Papa Giovanni XXIII è tornato alle radici più profonde della tradizione cristiana e, al tempo stesso, ha aperto le finestre della Chiesa perché entrasse il vento della vita, della modernità, dei problemi contemporanei. Perché entrassero “le gioie e i dolori degli uomini contemporanei”, come dice la “Gaudium et Spes”. Papa Giovanni XXIII non è stato né conservatore né progressista: è andato oltre queste categorie e ha saputo avvicinare nuovamente alla Chiesa e al Vangelo tante donne e uomini che avevano visto raffreddare la loro fede.

Per Giovanni XXIII è stato importante guardare “i segni dei tempi”. Questa è un’espressione del Vangelo che lui usava per incoraggiare a cogliere i problemi del proprio tempo, ciò che stava avvenendo o che stava per avvenire. Giuseppe Roncalli aveva un senso profondo della storia, era un Papa storico che ha amato la storia e l’ha molto studiata. Da giovane ha studiato la visita pastorale del Borromeo, in Oriente quella dei popoli, delle culture delle religioni che ha incontrato e, in tutto questo, ha sempre coltivato il senso profondo della storia quale chiave per comprendere l’umanità. Attraverso i “segni dei tempi” ha cercato di leggere la storia dei suoi anni, drammaticamente segnati dalla Guerra Fredda, dalla contrapposizione bipolare e dal terrore atomico, insomma dal rischio che potesse essere innescato uno scontro con l’uso di armi nucleari che avrebbe portato alla distruzione del mondo.
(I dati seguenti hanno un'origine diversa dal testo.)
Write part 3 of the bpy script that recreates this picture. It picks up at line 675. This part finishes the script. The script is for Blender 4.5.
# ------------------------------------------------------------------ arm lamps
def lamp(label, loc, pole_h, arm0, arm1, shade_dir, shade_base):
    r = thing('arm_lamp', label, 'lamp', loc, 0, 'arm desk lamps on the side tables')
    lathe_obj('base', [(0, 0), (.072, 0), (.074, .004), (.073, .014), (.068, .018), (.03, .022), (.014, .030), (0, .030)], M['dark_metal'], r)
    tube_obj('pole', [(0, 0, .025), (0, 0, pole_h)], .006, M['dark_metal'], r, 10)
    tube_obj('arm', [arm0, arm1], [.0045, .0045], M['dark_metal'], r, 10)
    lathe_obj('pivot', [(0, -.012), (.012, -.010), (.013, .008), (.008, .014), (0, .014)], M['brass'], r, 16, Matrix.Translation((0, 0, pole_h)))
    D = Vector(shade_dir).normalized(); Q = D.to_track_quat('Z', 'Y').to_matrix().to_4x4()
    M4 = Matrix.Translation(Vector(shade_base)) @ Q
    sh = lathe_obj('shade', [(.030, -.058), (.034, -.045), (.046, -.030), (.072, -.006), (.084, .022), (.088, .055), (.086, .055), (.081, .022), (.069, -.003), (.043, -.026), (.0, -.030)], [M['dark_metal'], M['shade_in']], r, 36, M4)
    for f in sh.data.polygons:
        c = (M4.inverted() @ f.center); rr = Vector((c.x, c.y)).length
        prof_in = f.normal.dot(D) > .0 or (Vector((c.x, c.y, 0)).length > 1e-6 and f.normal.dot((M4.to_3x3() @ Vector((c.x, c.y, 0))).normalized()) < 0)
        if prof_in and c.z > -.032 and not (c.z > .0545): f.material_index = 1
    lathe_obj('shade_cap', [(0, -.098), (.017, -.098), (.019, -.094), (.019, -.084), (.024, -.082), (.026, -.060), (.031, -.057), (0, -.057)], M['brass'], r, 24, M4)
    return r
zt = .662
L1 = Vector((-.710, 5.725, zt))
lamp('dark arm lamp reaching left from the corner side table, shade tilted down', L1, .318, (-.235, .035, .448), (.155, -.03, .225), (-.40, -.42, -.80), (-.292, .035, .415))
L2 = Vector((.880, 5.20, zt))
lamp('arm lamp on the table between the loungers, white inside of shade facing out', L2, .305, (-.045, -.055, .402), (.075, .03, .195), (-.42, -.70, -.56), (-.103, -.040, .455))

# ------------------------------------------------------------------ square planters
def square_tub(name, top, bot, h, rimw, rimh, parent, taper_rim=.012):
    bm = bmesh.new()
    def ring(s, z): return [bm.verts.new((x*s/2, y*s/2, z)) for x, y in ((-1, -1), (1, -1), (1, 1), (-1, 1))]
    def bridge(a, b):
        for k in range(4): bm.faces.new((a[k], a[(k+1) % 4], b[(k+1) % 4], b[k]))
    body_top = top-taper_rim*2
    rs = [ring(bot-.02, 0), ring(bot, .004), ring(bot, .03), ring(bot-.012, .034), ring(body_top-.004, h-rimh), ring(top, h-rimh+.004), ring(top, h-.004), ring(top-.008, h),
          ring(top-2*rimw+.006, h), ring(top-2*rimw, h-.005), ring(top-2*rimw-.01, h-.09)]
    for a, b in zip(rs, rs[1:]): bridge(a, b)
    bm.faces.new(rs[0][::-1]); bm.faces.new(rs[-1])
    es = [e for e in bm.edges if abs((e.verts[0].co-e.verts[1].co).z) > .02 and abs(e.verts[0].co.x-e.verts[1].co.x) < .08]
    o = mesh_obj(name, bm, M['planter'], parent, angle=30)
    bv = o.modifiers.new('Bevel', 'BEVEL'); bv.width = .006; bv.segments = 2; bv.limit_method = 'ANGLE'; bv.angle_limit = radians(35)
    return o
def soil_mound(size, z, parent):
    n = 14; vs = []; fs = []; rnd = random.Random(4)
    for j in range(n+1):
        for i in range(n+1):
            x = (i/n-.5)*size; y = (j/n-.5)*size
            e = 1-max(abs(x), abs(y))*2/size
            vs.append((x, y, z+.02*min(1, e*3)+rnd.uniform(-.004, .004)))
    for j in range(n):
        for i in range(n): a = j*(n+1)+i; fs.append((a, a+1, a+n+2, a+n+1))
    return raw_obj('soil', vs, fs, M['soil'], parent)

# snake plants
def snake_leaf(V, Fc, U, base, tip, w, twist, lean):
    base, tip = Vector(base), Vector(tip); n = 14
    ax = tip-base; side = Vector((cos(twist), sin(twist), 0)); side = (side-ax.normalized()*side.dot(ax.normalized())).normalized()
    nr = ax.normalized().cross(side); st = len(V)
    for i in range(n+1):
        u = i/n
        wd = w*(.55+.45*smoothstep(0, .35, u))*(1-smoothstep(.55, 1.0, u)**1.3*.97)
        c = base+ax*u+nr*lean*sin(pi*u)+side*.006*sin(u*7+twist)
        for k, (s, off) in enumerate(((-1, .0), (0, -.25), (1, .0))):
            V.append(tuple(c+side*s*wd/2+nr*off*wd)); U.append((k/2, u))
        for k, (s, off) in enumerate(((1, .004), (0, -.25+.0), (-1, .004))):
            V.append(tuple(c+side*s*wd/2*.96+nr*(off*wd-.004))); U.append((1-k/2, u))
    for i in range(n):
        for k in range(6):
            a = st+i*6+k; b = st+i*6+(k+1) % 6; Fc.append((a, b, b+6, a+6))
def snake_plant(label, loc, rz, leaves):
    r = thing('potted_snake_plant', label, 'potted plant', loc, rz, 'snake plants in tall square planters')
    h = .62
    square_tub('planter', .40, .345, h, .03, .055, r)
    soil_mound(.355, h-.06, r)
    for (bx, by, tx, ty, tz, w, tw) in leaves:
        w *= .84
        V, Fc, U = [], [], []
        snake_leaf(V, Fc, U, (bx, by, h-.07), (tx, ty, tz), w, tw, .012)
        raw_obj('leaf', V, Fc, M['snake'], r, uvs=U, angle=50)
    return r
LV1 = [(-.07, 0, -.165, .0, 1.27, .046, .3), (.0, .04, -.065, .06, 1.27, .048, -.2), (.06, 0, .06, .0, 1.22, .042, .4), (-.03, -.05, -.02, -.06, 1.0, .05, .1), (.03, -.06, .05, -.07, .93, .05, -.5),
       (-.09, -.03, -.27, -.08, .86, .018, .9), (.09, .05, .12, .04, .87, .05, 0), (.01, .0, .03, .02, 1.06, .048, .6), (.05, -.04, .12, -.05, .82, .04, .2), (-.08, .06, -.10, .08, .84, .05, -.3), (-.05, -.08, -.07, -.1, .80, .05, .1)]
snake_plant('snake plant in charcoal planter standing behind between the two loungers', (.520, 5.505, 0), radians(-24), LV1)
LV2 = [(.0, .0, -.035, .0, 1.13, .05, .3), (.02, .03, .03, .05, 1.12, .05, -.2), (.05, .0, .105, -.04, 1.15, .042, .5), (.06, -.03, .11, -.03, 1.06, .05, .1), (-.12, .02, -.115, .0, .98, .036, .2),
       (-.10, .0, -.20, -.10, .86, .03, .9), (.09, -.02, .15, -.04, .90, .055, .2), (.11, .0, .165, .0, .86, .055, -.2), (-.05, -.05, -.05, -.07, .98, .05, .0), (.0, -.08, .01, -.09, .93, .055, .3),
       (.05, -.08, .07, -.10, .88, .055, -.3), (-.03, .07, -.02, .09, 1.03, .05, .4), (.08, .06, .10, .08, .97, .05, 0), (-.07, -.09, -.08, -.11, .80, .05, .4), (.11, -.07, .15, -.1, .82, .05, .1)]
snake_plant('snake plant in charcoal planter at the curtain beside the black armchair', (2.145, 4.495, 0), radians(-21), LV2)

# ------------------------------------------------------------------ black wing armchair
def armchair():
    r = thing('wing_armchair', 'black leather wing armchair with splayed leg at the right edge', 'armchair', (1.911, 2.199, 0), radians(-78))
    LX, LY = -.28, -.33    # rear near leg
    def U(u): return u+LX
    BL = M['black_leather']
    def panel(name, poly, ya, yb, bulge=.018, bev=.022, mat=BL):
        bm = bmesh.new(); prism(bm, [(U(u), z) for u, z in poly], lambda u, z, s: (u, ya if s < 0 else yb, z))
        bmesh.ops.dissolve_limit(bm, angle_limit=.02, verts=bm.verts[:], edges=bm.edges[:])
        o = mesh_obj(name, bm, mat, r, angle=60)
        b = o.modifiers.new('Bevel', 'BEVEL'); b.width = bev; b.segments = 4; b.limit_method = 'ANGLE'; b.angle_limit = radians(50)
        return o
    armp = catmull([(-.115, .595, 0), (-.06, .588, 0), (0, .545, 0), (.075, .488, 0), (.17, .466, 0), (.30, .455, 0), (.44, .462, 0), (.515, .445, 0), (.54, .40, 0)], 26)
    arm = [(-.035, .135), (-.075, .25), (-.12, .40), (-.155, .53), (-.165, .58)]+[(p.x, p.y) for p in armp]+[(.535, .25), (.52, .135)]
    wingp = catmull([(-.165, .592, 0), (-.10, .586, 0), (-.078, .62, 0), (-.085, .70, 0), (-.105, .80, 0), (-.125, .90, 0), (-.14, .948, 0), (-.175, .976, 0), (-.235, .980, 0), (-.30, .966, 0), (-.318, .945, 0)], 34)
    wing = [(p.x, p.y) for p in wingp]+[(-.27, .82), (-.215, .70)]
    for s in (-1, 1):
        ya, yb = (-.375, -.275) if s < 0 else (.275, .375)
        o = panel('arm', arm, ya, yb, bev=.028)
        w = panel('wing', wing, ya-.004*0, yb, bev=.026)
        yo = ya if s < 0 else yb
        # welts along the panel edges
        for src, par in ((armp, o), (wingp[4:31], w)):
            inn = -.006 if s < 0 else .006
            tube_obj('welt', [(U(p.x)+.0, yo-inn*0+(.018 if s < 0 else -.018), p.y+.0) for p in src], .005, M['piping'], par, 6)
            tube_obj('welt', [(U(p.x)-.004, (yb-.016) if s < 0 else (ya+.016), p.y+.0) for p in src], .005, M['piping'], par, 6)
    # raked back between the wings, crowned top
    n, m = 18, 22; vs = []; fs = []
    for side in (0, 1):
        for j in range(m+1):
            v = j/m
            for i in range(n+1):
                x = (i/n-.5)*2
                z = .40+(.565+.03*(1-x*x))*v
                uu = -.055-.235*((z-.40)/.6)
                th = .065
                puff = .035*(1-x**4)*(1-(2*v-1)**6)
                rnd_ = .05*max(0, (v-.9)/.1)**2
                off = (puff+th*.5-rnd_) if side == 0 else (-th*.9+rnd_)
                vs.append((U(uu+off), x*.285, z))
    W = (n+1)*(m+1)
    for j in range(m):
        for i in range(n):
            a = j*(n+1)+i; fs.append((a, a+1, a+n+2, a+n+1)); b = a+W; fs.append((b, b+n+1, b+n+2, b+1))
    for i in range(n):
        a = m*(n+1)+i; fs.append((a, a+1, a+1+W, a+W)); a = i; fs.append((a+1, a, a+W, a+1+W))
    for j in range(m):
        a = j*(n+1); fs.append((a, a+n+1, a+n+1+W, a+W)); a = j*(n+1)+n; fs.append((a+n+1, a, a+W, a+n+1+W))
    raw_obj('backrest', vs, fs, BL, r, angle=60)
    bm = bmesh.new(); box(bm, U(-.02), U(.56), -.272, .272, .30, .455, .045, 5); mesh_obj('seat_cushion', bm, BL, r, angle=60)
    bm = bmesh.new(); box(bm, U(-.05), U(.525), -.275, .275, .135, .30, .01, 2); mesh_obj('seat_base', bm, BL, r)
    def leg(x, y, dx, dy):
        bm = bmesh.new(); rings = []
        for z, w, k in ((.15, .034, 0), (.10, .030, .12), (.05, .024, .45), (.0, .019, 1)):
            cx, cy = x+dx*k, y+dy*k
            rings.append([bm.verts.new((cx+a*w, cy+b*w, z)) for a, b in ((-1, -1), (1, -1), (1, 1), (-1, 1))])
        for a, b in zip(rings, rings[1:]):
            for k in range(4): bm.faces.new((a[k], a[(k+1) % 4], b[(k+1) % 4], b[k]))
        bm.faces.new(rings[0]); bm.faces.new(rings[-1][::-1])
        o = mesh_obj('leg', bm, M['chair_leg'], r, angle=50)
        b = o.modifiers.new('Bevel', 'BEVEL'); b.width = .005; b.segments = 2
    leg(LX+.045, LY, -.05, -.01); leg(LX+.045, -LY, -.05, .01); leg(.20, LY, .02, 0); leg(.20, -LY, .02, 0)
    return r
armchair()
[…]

Papa Giovanni XXIII ha sentito il dovere profondo di impedire una simile catastrofe, sia attraverso la parola sia con i fatti: durante la crisi di Cuba, i suoi interventi, hanno aiutato Kennedy e Krushev a cercare una via di mediazione che, alla fine, è stata trovata e perciò la guerra non è scoppiata. Successivamente, Giovanni XXIII ha approfondito il tema della pace con la bellissima enciclica “Pacem in Terris” in cui ha dimostrato molto chiaramente l’irrazionalità della guerra. Ormai, nel mondo contemporaneo, le armi e le tecnologie militari disponibili rendono la guerra talmente distruttiva da non essere più proporzionata a qualunque fine, fosse anche il più giusto, che si vuole raggiungere. Ecco perché non si può più parlare di “guerra giusta”. Il suo insegnamento ci dice che, anche oggi, noi dobbiamo fare lo stesso e quindi sforzarci di leggere e interpretare i segni dei tempi e agire in base alla realtà del XXI secolo per costruire la pace.